Alors que depuis 12 semaines les salles obscures restent toujours scandaleusement confinées, trouvons de bons remèdes VOD à notre manque de cinéma, à travers une nouvelle piqûre de rappel avec le romanesque I am not Madame Bovary, une injection étonnante pour captiver vos sens, sans tourner en rond.
Étonnant portrait en forme de combat d’une femme prisonnière de l’administration chinoise. Quasiment inconnu en France le cinéaste chinois Feng Xiaogang s’est essayé à de multiples genres : film d’action avec A world without thieves (2004), historique à travers Le banquet (2006) ou film catastrophe par le biais Aftershock en 2010. Il s’immisce sur nos écrans avec une comédie noire sur la Chine d’aujourd’hui, adaptation de l’intéressant roman Je ne suis pas une garce de Liu Zhenyun, édité en 2015 dans la collection Bleu de Chine de chez Gallimard.
Dans les contes chinois, une femme infidèle ou débauchée se définit généralement par le personnage mythologique « Pan Jilian », il a été remplacé pour la distribution internationale par le personnage de « l’épouse indigne », Madame Bovary.
Le réalisateur nous dépeint le destin d’une villageoise ordinaire qui va mettre en place un stratagème de divorce avec son époux pour obtenir un deuxième appartement et se remarier ensuite.
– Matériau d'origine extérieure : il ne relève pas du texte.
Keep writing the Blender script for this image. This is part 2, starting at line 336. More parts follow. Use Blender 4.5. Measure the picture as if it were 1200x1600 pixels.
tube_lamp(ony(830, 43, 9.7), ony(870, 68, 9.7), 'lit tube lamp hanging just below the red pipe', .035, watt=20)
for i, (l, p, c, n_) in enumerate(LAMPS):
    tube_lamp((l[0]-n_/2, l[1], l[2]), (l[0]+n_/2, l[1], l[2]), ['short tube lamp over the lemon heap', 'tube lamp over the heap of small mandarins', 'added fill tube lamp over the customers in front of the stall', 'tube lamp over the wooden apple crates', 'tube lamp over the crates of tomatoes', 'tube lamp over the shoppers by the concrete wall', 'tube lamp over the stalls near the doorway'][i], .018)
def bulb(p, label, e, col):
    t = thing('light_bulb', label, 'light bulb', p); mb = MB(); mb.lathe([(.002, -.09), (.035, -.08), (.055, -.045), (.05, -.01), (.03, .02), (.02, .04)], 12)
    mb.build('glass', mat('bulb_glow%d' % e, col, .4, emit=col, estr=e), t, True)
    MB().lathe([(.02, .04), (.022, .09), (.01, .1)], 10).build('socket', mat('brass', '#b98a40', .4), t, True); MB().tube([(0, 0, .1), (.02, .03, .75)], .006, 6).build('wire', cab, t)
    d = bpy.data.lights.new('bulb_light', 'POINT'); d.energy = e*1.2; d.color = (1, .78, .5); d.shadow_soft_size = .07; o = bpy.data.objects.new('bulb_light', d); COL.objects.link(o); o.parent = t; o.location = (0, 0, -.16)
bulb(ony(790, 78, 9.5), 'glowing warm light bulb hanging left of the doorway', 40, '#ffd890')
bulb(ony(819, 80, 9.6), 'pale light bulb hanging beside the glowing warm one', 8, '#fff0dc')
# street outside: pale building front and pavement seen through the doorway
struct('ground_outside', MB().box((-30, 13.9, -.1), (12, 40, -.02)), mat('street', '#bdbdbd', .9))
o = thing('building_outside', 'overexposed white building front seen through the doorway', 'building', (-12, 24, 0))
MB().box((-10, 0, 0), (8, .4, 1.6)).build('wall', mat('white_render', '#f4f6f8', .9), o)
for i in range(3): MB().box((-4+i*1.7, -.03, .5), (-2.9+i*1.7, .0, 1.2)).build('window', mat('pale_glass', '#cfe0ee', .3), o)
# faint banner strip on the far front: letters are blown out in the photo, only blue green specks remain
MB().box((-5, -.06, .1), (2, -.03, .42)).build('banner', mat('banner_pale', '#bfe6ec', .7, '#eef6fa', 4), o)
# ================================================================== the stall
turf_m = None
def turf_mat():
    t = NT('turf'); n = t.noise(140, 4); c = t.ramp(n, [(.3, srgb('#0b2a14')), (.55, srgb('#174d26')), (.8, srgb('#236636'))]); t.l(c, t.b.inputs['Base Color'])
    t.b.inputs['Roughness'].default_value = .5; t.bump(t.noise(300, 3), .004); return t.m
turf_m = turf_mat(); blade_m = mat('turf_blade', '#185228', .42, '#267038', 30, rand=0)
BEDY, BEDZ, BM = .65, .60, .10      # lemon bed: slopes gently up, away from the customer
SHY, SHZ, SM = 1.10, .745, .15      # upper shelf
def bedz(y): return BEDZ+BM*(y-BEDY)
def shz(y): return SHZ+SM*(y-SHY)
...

Malheureusement pour la femme mariée, son mari en a profité pour épouser une autre femme ! Nous allons suivre la lutte de Li Xuelian contre son mari, les institutions chinoises pour réhabiliter sa réputation. Pour nous conter cette fable Feng Xiaogang opte pour une mise en scène radicale. Quasiment tout au long du film le cadre de l’image est circulaire, un rond au centre de l’écran créant pour le spectateur un sentiment de distance et d’aliénation. Et observer avec plus d’objectivité cette femme se heurter à des murs, en tournant en rond.
Ce format visuel rappelle aussi les peintures sur les parchemins de la dynastie Song et la culture chinoise. Ce cercle renforce également le sentiment aux spectateurs d’espionner et de recentrer notre regard sur l’essentiel. Au cours du l’intrigue le format de l’image évolue en 1:1.66 et plus tard en 16:9, à des moments très précis. Un mélange de formats ambitieux qui encadre parfaitement l’histoire au récit à la tonalité étonnement satirique.
Ce long métrage un peu trop long, n’en demeure pas moins une délicieuse auscultation de la Chine contemporaine, à travers des situations ubuesques ou des lois obsolètes et absurdes viennent décrire l’humiliation morale subie par Li Xuelian, symbolisant ainsi le sort de nombreuses femmes en Chine qui veulent faire valoir leurs droits.
Cette magnifique œuvre visuelle est littéralement porté par l’incarnation impliquée de l’actrice Fan Bing Bing ni obéissante, ni docile et tout simplement formidable dans ce rôle. Venez découvrir cette satire réussie, oscillant entre le drame intime et la farce caustique au cœur du savoureux I am not Madame Bovary. Esthétique. Féministe. Audacieux.